Scripture Readings: Book of the Prophet Habakkuk 1:2-3, 2:2-4; Second Letter of Saint Paul to Timothy 1:6-8, 13-14; Gospel According to Saint Luke 17:5-10

“The just man, because of his faith, shall live,” Habakkuk the prophet announces in the first reading for Mass this Sunday. Of course faith is one of the essential elements in our relationship with God and the central focus of this Sunday’s Scripture readings.

In the Gospel passage assigned for Sunday, the apostles make a request of the Lord to increase their faith. This request and the response of Jesus are intimately connected to furthering the life and ministry of the early followers of Jesus, but important for us as well in our daily lives as present-day followers of the Lord.

We may all feel a lack of faith in our lives and the need for more faith. This a part and parcel of the human condition and should not surprise us. In fact it may well be an indication that we are “alive and well,” and while certainly not “finished products,” desirous to be firm in our life in Christ, even with a little faith.

To receive the gift of faith, even what feels like only a mustard seed of it, makes many wonderful things possible. Love is the greatest expression of possession of faith. This is symbolized very graphically by Jesus by the hypothetical power to transplant mountains or sturdy trees.

Some people may expect to be able to do just that if they have faith, and disappointed when they can do such wonders, but that is not really the point of our faith The ability to do good, to love the unlovable, is “just as good” and in fact even better than moving a mountain or tree, which of itself proves nothing.

The quality, not the quantity, of one’s faith matters most. Faith is the expression of our living in Christ, who is the source of all power, courage, confidence and fruitfulness of our life and the simultaneous banishment of fear and doubts from the heart. Genuine faith is always needed for courageous proclamation of the Word of God and at the center of a life well-lived in God’s presence.

Jesus is always concerned with the quality of our faith. He stresses in the Gospels that even the “smallest faith” can do great things, as we see evidenced in the lives of many saints, Saint Teresa of Calcutta among them. She never considered herself more than a “pencil in God’s hand,” as she expressed it. What can a mere pencil do? Look at the life of Mother, now Saint, Teresa! She did great things, but would be the first to cite the famous verse from the psalms: “Not to us, O Lord, not us, but to your name Gove the glory” (Psalm 114(115), verse 1).

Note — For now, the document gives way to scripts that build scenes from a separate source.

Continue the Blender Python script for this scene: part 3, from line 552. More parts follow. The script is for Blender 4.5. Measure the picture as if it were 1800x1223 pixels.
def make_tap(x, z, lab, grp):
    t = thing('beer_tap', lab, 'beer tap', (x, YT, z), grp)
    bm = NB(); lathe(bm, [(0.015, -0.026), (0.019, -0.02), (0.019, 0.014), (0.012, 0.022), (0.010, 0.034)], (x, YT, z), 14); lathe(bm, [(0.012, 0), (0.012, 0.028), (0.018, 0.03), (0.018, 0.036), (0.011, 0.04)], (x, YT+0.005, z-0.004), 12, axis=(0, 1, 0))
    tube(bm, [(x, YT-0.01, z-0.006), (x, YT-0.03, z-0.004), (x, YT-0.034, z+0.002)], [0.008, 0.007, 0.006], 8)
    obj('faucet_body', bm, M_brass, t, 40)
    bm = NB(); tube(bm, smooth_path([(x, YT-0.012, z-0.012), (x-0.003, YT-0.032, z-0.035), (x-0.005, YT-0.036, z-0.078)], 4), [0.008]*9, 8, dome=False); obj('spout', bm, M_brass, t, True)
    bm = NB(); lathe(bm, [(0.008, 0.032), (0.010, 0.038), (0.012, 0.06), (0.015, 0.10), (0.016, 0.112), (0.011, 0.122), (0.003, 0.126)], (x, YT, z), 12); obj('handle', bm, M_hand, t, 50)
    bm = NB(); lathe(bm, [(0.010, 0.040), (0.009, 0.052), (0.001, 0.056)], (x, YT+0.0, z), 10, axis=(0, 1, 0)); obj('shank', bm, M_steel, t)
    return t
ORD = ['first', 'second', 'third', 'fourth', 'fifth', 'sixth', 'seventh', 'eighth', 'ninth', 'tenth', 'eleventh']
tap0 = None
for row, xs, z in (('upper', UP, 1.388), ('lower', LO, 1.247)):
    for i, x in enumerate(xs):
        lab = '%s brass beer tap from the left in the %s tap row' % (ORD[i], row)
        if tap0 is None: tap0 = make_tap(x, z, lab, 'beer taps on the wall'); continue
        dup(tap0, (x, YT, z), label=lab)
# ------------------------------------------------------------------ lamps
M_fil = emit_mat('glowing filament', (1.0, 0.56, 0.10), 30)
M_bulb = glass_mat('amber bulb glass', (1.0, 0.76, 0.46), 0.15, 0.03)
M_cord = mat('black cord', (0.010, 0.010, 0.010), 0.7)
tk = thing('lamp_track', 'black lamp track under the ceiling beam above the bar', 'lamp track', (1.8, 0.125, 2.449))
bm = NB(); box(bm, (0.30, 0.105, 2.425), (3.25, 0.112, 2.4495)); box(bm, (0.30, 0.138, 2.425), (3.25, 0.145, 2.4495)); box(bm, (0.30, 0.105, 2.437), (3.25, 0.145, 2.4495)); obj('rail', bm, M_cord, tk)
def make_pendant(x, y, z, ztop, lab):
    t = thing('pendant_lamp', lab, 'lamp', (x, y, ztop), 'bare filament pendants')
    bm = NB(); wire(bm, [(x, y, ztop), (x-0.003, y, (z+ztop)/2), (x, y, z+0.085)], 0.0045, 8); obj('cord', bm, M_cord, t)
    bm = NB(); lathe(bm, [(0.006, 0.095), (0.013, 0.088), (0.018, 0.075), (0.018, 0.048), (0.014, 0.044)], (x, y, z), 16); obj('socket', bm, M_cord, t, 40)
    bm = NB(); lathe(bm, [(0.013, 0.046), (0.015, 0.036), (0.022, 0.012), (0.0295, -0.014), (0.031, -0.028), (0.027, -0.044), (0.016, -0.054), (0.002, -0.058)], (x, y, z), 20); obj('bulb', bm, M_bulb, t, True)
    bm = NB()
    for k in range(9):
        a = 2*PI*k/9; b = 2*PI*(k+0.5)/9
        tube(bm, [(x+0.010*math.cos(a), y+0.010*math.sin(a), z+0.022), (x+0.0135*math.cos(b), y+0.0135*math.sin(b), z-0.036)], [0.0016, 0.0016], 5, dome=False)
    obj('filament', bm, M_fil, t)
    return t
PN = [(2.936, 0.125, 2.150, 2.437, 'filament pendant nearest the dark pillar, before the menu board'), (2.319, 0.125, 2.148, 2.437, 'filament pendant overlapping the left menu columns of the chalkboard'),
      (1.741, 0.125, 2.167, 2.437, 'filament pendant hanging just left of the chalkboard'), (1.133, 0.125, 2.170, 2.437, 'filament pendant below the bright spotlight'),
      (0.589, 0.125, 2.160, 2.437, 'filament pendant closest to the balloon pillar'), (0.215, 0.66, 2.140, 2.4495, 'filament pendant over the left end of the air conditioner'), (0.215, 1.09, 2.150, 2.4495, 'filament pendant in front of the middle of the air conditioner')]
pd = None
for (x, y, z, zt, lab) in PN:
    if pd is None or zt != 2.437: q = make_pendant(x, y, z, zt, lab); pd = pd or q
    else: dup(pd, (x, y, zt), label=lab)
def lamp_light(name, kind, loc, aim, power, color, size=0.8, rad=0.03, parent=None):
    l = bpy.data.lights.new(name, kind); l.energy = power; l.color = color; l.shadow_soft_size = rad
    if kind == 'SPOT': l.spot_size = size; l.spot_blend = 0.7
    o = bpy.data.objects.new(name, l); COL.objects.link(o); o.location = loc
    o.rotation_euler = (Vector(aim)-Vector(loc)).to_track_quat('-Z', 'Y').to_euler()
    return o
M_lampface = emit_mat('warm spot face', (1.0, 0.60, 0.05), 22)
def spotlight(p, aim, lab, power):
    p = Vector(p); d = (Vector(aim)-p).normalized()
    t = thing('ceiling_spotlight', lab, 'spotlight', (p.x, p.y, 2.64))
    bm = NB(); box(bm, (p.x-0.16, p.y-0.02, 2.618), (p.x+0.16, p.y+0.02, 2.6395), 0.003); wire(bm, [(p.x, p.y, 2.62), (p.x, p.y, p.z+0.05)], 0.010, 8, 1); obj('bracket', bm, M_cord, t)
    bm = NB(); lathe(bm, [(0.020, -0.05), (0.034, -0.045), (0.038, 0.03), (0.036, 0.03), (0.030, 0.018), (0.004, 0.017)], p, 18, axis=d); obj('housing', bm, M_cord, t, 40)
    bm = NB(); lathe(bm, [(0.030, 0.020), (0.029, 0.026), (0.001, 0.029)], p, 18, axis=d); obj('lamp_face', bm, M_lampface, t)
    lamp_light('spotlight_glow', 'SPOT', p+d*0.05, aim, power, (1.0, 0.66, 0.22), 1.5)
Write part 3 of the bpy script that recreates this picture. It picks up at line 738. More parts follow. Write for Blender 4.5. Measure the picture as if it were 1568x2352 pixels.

Faith is a great gift given by God, like a seed sown in the human heart, which is fruitful in a person’s life in marvelous ways. God sows the seed of faith, a gift which is intended to be cultivated throughout one’s life and even “carry on,” so to speak, for the life in heaven. Understandably the first disciples of Jesus and we today must regularly pray that the Lord increase our faith.

To keep the matter clear, Jesus goes on in today’s Gospel passage to give a little story about the approach to life we are to embrace, namely, in the words of Jesus in another place in the Gospels, “I am among you as one who serves” (see Gospel texts: Luke 22:27 and John 13:3). With that comes an important admonition: go and do likewise. In God’s eyes there can be no better way to live than in serving.

Faithful obedience to God in serving others throughout our life in no way makes us less, but in fact more! Simply put, we remain God’s handiwork and are not God. We are creatures and God is the Creator. Facing God at the end of life, all we can say is simply, “we have done no more than our duty.” What again is our duty? To know, love and serve God and our neighbor by our daily thoughts, words and deeds. The Prophet Micah expressed it thus: “Do justice, love kindness, walk humbly with your God” (Micah 6:8).

In God’s presence each of us can be profoundly humble, admitting our need for God and that God is the source and goal of our existence. We are loved into being by God, hence life is not about groveling in God’s presence and considering ourselves evil or undeserving of God’s love and care. Quite the opposite is the case. God so loved the world that He sent his only Son into the world, not to condemn it, but to redeem it, and we are all part of that great offering of God’s infinite love.

I like what the Scripture scholar, the late Father Carroll Stuhlmueller, C.P., says in commenting on this Sunday’s Gospel: “Joyfully, we feel like useless servants, but the reward  [from God] is far beyond our efforts (Biblical Meditations for Ordinary Time, Weeks 23 – 34,” Paulist Press, 1984, page 326).